I guess I don’t understand the huge pushback against Rod’s points. ISIS and Al-Queda claim to be inspired by the teaching of the Quran and Islam. I blame Christianity for the Crusades, the Salem Witch trials, the oppression of woman, the moral support of slavery, and host of other historical and current problems. I also acknowledge that Christianity has done a lot of good in the world, and that much of worse excess of Christianity are no longer part of mainstream Christianity.
As folks who know a hell of lot more than I do about Islam, have pointed out Islam is 400-500 years younger the Christianity, and more than thousands of years younger than the other major religions. Maybe religions are like people they take a very long time to mature. I don’t know.

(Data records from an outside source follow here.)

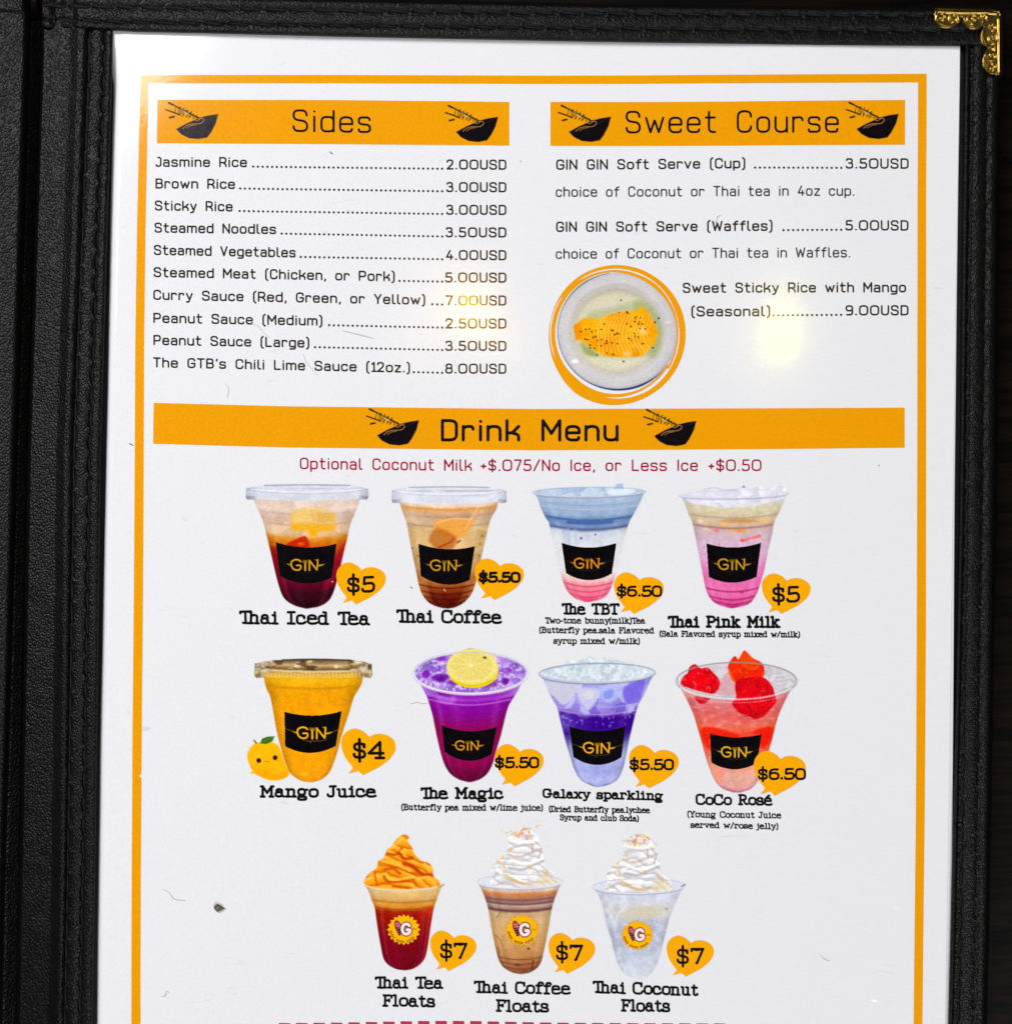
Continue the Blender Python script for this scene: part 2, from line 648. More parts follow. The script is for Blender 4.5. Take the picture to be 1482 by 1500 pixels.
# ------------------------------------------------------------------ lettering, drawn as strokes
X = 0.70
SANS = {
    ' ': (0.46, []), '.': (0.08, [(0, 0, [(0.02, 0.02), (0.06, 0.02)])]),
    ',': (0.08, [(0, 0, [(0.08, 0.03), (0.02, -0.16)])]),
    "'": (0.08, [(0, 0, [(0.08, 1.0), (0.03, 0.80)])]),
    '(': (0.20, [(0, .25, [(0.20, 1.10), (0.02, 1.0), (0.02, -0.12), (0.20, -0.22)])]),
    ')': (0.20, [(0, .25, [(0.0, 1.10), (0.18, 1.0), (0.18, -0.12), (0.0, -0.22)])]),
    '+': (0.40, [(0, 0, [(0, .4), (.4, .4)]), (0, 0, [(.2, .6), (.2, .2)])]),
    '/': (0.46, [(0, 0, [(0, -.02), (.46, 1.02)])]),
    '$': (0.56, [(0, .2, [(.54, .80), (.54, .92), (0, .92), (0, .52), (.55, .46), (.55, .06), (0, .06), (0, .2)]),
                 (0, 0, [(.28, 1.1), (.28, -.12)])]),
    'a': (0.52, [(0, .2, [(.04, .62), (.06, X), (.5, X), (.5, 0)]),
                 (0, .18, [(.5, .40), (0, .40), (0, 0), (.5, 0), (.5, .12)])]),
    'b': (0.54, [(0, 0, [(0, 1), (0, 0)]), (1, .22, [(0, X), (.54, X), (.54, 0), (0, 0)])]),
    'c': (0.50, [(0, .24, [(.50, .54), (.50, X), (0, X), (0, 0), (.50, 0), (.50, .16)])]),
    'd': (0.54, [(0, 0, [(.54, 1), (.54, 0)]), (1, .22, [(0, X), (.54, X), (.54, 0), (0, 0)])]),
    'e': (0.54, [(0, 0, [(0, .37), (.54, .37)]),
                 (0, .24, [(.54, .37), (.54, X), (0, X), (0, 0), (.52, 0), (.52, .13)])]),
    'f': (0.40, [(0, .22, [(.42, 1), (.16, 1), (.16, 0)]), (0, 0, [(0, X), (.40, X)])]),
    'g': (0.54, [(1, .22, [(0, X), (.54, X), (.54, 0), (0, 0)]), (0, .2, [(.54, X), (.54, -.26), (.04, -.26)])]),
    'h': (0.52, [(0, 0, [(0, 1), (0, 0)]), (0, .24, [(0, .45), (0, X), (.52, X), (.52, 0)])]),
    'i': (0.06, [(0, 0, [(.03, X), (.03, 0)]), (0, 0, [(.03, .96), (.031, .96)])]),
    'j': (0.16, [(0, .15, [(.14, X), (.14, -.26), (-.04, -.26)]), (0, 0, [(.14, .96), (.141, .96)])]),
    'k': (0.50, [(0, 0, [(0, 1), (0, 0)]), (0, .1, [(0, .36), (.22, .36), (.50, X)]),
                 (0, .14, [(.22, .36), (.50, .28), (.50, 0)])]),
    'l': (0.20, [(0, .18, [(.02, 1), (.02, 0), (.22, 0)])]),
    'm': (0.84, [(0, 0, [(0, X), (0, 0)]), (0, .2, [(0, .5), (0, X), (.42, X), (.42, 0)]),
                 (0, .2, [(.42, .5), (.42, X), (.84, X), (.84, 0)])]),
    'n': (0.52, [(0, 0, [(0, X), (0, 0)]), (0, .24, [(0, .45), (0, X), (.52, X), (.52, 0)])]),
    'o': (0.54, [(1, .24, [(0, X), (.54, X), (.54, 0), (0, 0)])]),
    'p': (0.54, [(0, 0, [(0, X), (0, -.26)]), (1, .22, [(0, X), (.54, X), (.54, 0), (0, 0)])]),
    'r': (0.42, [(0, 0, [(0, X), (0, 0)]), (0, .24, [(0, .42), (0, X), (.42, X), (.42, .56)])]),
    's': (0.50, [(0, .18, [(.48, .58), (.48, X), (0, X), (0, .38), (.50, .34), (.50, 0), (0, 0), (0, .12)])]),
    't': (0.42, [(0, .2, [(.14, .98), (.14, 0), (.42, 0)]), (0, 0, [(0, X), (.40, X)])]),
    'u': (0.52, [(0, .24, [(0, X), (0, 0), (.52, 0), (.52, .3)]), (0, 0, [(.52, X), (.52, 0)])]),
    'v': (0.52, [(0, 0.02, [(0, X), (.26, 0), (.52, X)])]),
    'w': (0.78, [(0, 0.02, [(0, X), (.2, 0), (.39, .58), (.58, 0), (.78, X)])]),
    'y': (0.52, [(0, 0, [(0, X), (.28, .02)]), (0, .1, [(.52, X), (.20, -.26), (.02, -.26)])]),
    'z': (0.48, [(0, 0.02, [(0, X), (.48, X), (0, 0), (.48, 0)])]),
    'B': (0.58, [(0, .2, [(0, .52), (.54, .52), (.54, 1), (0, 1)]), (0, .22, [(0, .52), (.58, .52), (.58, 0), (0, 0)]),
                 (0, 0, [(0, 1), (0, 0)])]),
    'C': (0.60, [(0, .28, [(.60, .74), (.60, 1), (0, 1), (0, 0), (.60, 0), (.60, .26)])]),
    'D': (0.60, [(1, 0, [(0, 1), (.001, 0)]), (0, .28, [(0, 1), (.60, 1), (.60, 0), (0, 0)])]),
    'G': (0.62, [(0, .28, [(.60, .76), (.60, 1), (0, 1), (0, 0), (.62, 0), (.62, .46)]),
                 (0, 0, [(.62, .46), (.32, .46)])]),
    'I': (0.04, [(0, 0, [(.02, 1), (.02, 0)])]),
    'J': (0.44, [(0, .24, [(.18, 1), (.44, 1), (.44, 0), (0, 0), (0, .14)])]),
    'L': (0.50, [(0, 0, [(0, 1), (0, 0)]), (0, 0, [(0, 0), (.50, 0)])]),
    'M': (0.72, [(0, 0, [(0, 0), (0, 1), (.36, .34), (.72, 1), (.72, 0)])]),
    'N': (0.60, [(0, 0, [(0, 0), (0, 1), (.60, 0), (.60, 1)])]),
    'O': (0.64, [(1, .30, [(0, 1), (.64, 1), (.64, 0), (0, 0)])]),
    'P': (0.58, [(0, 0, [(0, 1), (0, 0)]), (0, .24, [(0, 1), (.58, 1), (.58, .42), (0, .42)])]),
    'R': (0.58, [(0, 0, [(0, 1), (0, 0)]), (0, .24, [(0, 1), (.56, 1), (.56, .44), (0, .44)]),
                 (0, .1, [(.30, .44), (.58, .2), (.58, 0)])]),
    'S': (0.60, [(0, .26, [(.58, .76), (.58, 1), (0, 1), (0, .55), (.60, .47), (.60, 0), (0, 0), (0, .22)])]),
    'T': (0.58, [(0, 0, [(0, 1), (.58, 1)]), (0, 0, [(.29, 1), (.29, 0)])]),
    'U': (0.62, [(0, .30, [(0, 1), (0, 0), (.62, 0), (.62, 1)])]),
    'V': (0.60, [(0, 0, [(0, 1), (.30, 0), (.60, 1)])]),
    'W': (0.86, [(0, 0, [(0, 1), (.21, 0), (.43, .82), (.65, 0), (.86, 1)])]),
    'Y': (0.58, [(0, 0, [(0, 1), (.29, .45), (.58, 1)]), (0, 0, [(.29, .45), (.29, 0)])]),
    '0': (0.72, [(1, .32, [(0, 1), (.72, 1), (.72, 0), (0, 0)])]),
    '1': (0.24, [(0, 0, [(0, .82), (.20, 1), (.20, 0)]), (0, 0, [(0.02, 0), (.40, 0)])]),
    '2': (0.56, [(0, .26, [(.02, .78), (.02, 1), (.54, 1), (.54, .58), (.02, 0)]), (0, 0, [(.02, 0), (.56, 0)])]),
    '3': (0.54, [(0, .2, [(.02, .85), (.02, 1), (.50, 1), (.50, .54), (.22, .54)]),
                 (0, .22, [(.22, .54), (.54, .54), (.54, 0), (0, 0), (0, .16)])]),
    '4': (0.58, [(0, 0, [(.34, 1), (.02, .26), (.58, .26)]), (0, 0, [(.44, .52), (.44, 0)])]),
    '5': (0.56, [(0, .02, [(.52, 1), (.06, 1), (.04, .56)]),
                 (0, .24, [(.04, .56), (.56, .58), (.56, 0), (0, 0), (0, .14)])]),
    '7': (0.54, [(0, 0, [(0, 1), (.54, 1), (.20, 0)])]),
    '8': (0.56, [(1, .2, [(.03, 1), (.53, 1), (.53, .54), (.03, .54)]), (1, .22, [(0, .54), (.56, .54), (.56, 0), (0, 0)])]),
    '9': (0.56, [(1, .24, [(0, 1), (.56, 1), (.56, .46), (0, .46)]), (0, .24, [(.56, .7), (.56, 0), (.06, 0)])]),
}
SANS_GAP = {'.': 0.20, ',': 0.20}

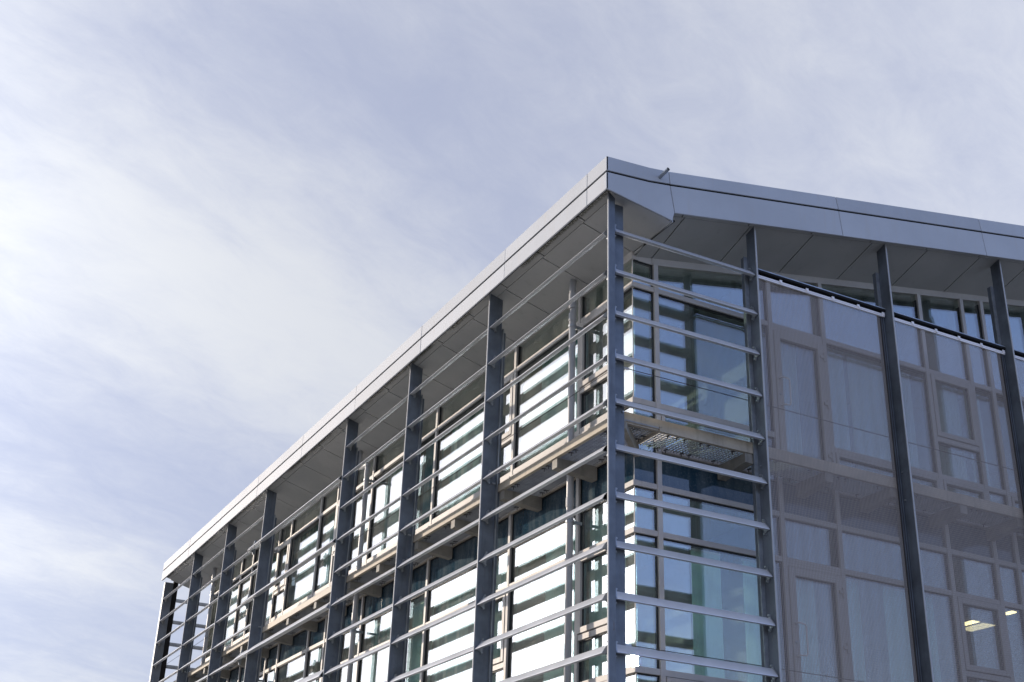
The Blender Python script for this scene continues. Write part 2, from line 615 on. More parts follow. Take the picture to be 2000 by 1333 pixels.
e = 0.004
gz = 0.015
upper = [[TOP[0], TOP[1], TOP[2], GRV[2], GRV[1], GRV[0]]]
lower = [[GRV[0], GRV[1], GRV[2], LOW[2], LOW[1], LOW[0]]]
MB().prism([yz(TOP[0]), yz(TOP[1]), yz(TOP[2], -e), yz(GRV[2], -e, gz), yz(GRV[1], 0, gz), yz(GRV[0], 0, gz)], (0, 0.025, 0)).build('fascia_panel', M['fascia'], B, bevel=0.004)
MB().prism([yz(GRV[0], 0, -gz), yz(GRV[1], 0, -gz), yz(GRV[2], -e, -gz), yz(LOW[2], -e), yz(LOW[1]), yz(LOW[0])], (0, 0.025, 0)).build('fascia_panel', M['fascia'], B, bevel=0.004)
for i in range(2, 6):
    MB().prism([yz(TOP[i], e), yz(TOP[i + 1], -e), yz(GRV[i + 1], -e, gz), yz(GRV[i], e, gz)], (0, 0.025, 0)).build('fascia_panel', M['fascia'], B, bevel=0.004)
    MB().prism([yz(GRV[i], e, -gz), yz(GRV[i + 1], -e, -gz), yz(LOW[i + 1], -e), yz(LOW[i], e)], (0, 0.025, 0)).build('fascia_panel', M['fascia'], B, bevel=0.004)
MB().prism([(-0.10, -0.134, 11.03), (0.54, -0.134, 11.08), (XEND, -0.134, 13.22), (XEND, -0.134, 12.60), (0.94, -0.134, 10.54), (0.88, -0.134, 10.40), (-0.10, -0.134, 10.56)],
           (0, 0.02, 0)).build('fascia_backing', M['dark'], B)

# overflow spout through the fascia
sp_ = MB()
sp_.tube([(0.70, -0.15, 10.985), (0.72, -0.34, 11.03)], 0.024, 14, closed=False)
sp_.tube([(0.72, -0.34, 11.03), (0.70, -0.15, 10.985)], 0.020, 14, closed=False)
sp_.build('overflow_spout', M['galv'], B, smooth=True)

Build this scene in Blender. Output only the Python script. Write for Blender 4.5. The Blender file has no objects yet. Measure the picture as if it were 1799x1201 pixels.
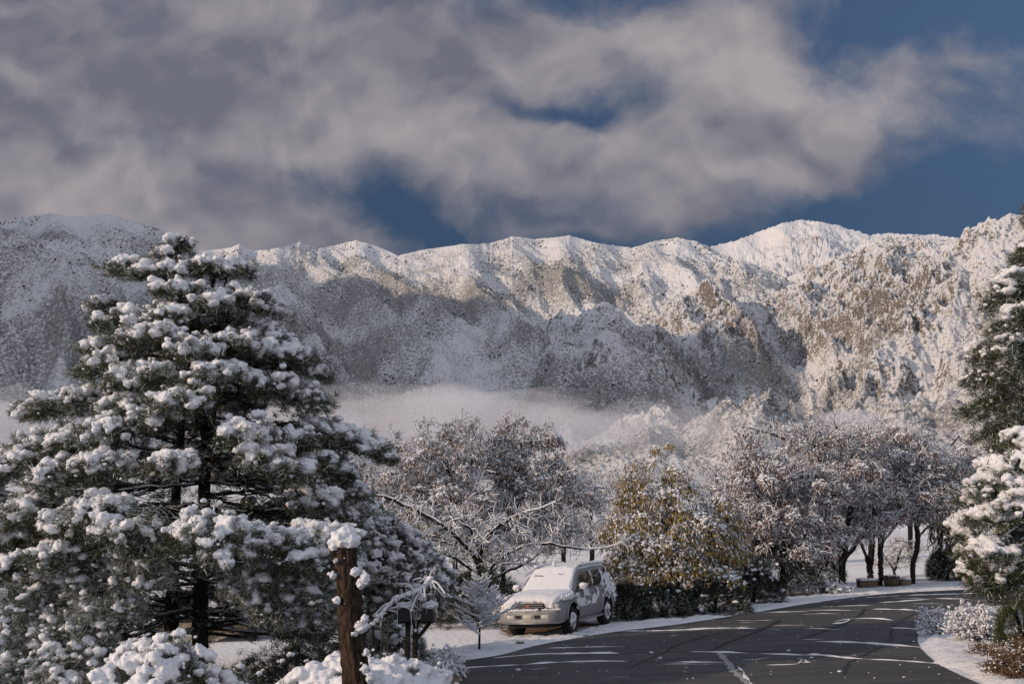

What I do know is today is that there is a very high correlation between fucked up place to live and places where Islam is the dominate religion. Sure there are exception, Guatemala and Nicaragua are Christian. Russia and North Korea, are not very religious and screwed up, Mynmar is Buddist and bad. Sub-Saharan Africa has so many problems that is hard to put the finger on any one religion.
But the fact remains, starting with Morocco, and stretching all the way to Indonesia there is band of countries where Islam is the predominant religion. For the vast majority of countries, they are horrible places for women, religious minorities, atheists and gays to live, and not great places for Islamic men to live either.
Muslims in America,with a few exceptions haven’t been a problem. However, in many European countries this century has seen a rise of predominately Muslim areas. These areas suffer from high crime, poverty, low employment, and have been breeding grounds for terrorist activities.
As @Tomchick said correlation isn’t causation, but it is also foolish to deny that there is a strong possibility that Islam is a major contributing factor to their woes.